What Change Canada Voted For

Now, Justin Trudeau is Prime Minister of Canada. A person who has neither knowledge nor experience in politics, in economics, and in administrative matters became a leader of the country. Some analysts and media were quick to point out what mistakes had conservatives made during the election campaign. Even Stephen Harper said that conservative’ s failure was his fault. Remarkably, very few, if any, say what liberals did right. The reason is that there is almost nothing they did right: in fact, this election was an evidence of colossal failure of common sense. This happens from time to time with any nation: at some moments in history common sense does not make sense for people anymore, no matter how strong and convincing its arguments are.

In reality, neither conservatives did anything wrong, nor liberals did much right, as I will show in the analysis below.

Conservatives had a remarkable record with the economy. In the 2008 crisis Canada weathered the storm much better than any country around the globe. This was due to the government’s fiscal policy, which was a combination of restrictions, regulations, and proper economic stimulus. In the following difficult years, when most developed countries struggle with high unemployment and deficit, Canada managed to have budget surplus. The recent price drop of oil had a negative impact on Canadian economy, but it is much less severe than should have been expected.

Anyone who has a higher formal education in macro economy – I am one of them – knows that healthy expansion of economy is based on savings and investment. This, in turn, promotes jobs creation and, as a consequence, increased consumption. That’s what essentially was the conservative’s policy in the past, and that’s what they promised for the future.

Liberals offered quite the opposite: they promised a spending spree, by using the surplus, created by conservatives, and by borrowing beyond their means, thus creating deficit. This policy has invariably only one outcome: a splash of consumption in the first 2-3 years, and then a long period of stagnation and restoration of economy. Common sense suggests to trust economy, and the surplus, to those who made this surplus. Instead, voters trusted management of the country’s economy to Justin Trudeau, who has – I dare say – no idea how mechanics of economy works. It does not make sense. But it happened.

Liberals chose Justin Trudeau as their leader not because he had any achievement in politics, or any accomplishment at all, for that matter. They chose him for one reason only: his association with the name of his father Pierre Trudeau, who was a famous prime minister of Canada.

Pierre Trudeau resigned before his term was over. He had no choice, as mismanagement of economy during his reign was appalling. It would make sense for a Liberal party leader candidate to disassociate himself from Pierre Trudeau. This association though was a major factor, which contributed to success of Justin Trudeau. It does not make sense. But it happened.

Regardless of how good or bad the association with Pierre Trudeau was, the fact that Justin Trudeau is the son of Pierre Trudeau says nothing about his ability to govern the country. In the past, only monarchies transferred reign of power to the offspring regardless of his ability to govern. Usually the nation accepted it as a normal thing. Stupidity of such inheritance was obvious, but now this notion of power inheritance made a spectacular victory in Canada. It does not make sense. But it happened.

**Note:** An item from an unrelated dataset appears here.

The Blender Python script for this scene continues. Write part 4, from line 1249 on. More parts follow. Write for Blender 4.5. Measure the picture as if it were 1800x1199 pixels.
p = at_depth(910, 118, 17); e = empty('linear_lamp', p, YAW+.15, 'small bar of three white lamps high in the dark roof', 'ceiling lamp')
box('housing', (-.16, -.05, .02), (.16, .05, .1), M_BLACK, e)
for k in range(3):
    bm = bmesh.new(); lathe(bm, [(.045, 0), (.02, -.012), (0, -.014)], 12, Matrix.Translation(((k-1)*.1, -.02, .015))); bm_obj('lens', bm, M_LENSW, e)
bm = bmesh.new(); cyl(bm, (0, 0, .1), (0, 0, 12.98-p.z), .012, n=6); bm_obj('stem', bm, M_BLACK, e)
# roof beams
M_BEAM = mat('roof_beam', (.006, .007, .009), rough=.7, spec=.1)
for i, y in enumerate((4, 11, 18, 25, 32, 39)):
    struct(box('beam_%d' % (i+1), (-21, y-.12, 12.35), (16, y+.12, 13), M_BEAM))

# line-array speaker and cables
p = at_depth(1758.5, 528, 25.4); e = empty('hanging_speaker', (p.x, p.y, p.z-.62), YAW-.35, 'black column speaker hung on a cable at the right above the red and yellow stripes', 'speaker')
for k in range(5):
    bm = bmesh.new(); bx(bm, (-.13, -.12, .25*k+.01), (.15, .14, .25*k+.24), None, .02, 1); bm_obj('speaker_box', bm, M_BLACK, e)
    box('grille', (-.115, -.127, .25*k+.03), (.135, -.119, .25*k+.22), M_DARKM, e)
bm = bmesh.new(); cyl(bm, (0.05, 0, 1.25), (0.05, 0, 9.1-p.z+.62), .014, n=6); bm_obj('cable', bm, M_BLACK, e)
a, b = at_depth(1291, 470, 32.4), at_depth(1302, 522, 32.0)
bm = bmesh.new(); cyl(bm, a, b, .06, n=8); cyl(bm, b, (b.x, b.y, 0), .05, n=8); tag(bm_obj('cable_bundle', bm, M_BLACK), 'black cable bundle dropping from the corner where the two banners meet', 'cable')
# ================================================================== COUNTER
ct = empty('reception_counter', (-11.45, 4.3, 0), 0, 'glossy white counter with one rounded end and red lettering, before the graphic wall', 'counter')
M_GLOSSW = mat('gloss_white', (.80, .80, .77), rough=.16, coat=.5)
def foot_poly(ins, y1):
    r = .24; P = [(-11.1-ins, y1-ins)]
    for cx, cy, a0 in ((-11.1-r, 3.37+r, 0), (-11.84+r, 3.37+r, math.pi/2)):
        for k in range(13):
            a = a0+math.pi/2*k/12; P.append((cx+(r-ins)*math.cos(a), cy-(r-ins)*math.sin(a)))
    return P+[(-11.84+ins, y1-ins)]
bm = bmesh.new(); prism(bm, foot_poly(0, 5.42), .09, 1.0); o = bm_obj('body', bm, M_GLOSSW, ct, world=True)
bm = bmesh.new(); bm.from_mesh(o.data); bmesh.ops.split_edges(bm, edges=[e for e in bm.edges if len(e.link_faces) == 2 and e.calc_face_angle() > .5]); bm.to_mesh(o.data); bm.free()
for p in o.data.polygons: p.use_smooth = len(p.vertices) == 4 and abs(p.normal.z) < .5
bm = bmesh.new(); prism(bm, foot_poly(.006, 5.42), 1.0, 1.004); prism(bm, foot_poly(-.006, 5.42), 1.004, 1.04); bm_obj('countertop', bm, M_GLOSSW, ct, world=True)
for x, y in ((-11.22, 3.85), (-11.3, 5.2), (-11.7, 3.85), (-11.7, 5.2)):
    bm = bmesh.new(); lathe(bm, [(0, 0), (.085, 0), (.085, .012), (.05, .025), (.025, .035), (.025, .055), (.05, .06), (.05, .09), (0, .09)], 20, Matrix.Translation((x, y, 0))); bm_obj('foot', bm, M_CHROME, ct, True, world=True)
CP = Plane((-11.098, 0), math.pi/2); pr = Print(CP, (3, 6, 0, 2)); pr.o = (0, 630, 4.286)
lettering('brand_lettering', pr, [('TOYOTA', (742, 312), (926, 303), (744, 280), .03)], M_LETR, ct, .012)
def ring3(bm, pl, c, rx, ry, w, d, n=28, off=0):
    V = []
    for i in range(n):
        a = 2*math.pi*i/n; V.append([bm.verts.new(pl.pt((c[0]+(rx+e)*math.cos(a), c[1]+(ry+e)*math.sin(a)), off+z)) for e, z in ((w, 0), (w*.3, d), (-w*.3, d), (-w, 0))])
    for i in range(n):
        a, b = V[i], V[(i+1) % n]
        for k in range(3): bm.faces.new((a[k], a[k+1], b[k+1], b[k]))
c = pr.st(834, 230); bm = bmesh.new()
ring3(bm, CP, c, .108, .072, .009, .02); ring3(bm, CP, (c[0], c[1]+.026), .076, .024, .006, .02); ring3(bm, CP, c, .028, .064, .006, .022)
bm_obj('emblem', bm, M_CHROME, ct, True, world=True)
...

Some expressed opinions that conservatives made a mistake concentrating on non-important issues, such as hiqab. This is, in my opinion, a superficial argument. Hiqab is, as Canadian majority looks at it, a barbaric dress of a culture completely foreign to Canada. Actually, it is unthinkable for Canadians to see a complete coverage of the face by policemen, doctors, nurses, judges, or political figures. It is unthinkable to present a driver’s license with the face covered. It is a security risk to allow a hiqab-covered person to enter a bank. That’s what Harper and his party were against. It made sense, but it failed. I don’t think that it was a fault of conservatives. It was a failure of common sense.

In the matter of refugees conservatives appealed to the nation’s common sense. Humanity and compassion for people in distress, as all other good intentions, do not generate a budget for helping them. Every nation could do only what it could afford to do. Many people think that spending money on migrants is just the matter of the government’s good will. Far from it: it is everyone’s money and effort. There will be much less immigration welcoming activists and supporters if it was the matter of personal contribution, such as donation or sponsorship. Justin Trudeau intends to accept amount of refugees which would exacerbate Canadian economic and social problems, not to mention security risk. Such policy does not make sense. But it worked.

Conservatives advocated tougher measures against terrorists and dangerous criminals. It does make sense. But it didn’t work. Liberals were against it. It does not make sense. But it worked.

In my opinion, neither Harper, no conservatives, did anything wrong in their election campaign. They did not make unrealistic or false promises. They were frank and truthful to the public. This was the only mistake they made, if we can call it that.

I believe that Stephen Harper is a great statesman, one of the most prudent Canada has ever  had. If he was defeated by equally gifted opponent, I would have accepted this fact without much regret, even if the new policy was not to my liking. But bad policy without capable leadership is a sure way to a long-lasting misery.

Now, we are heading into rough waters: deterioration of economy in 2-3 years, bad relationship with the U.S., and a profound, dangerous change in international politics. Welcome change.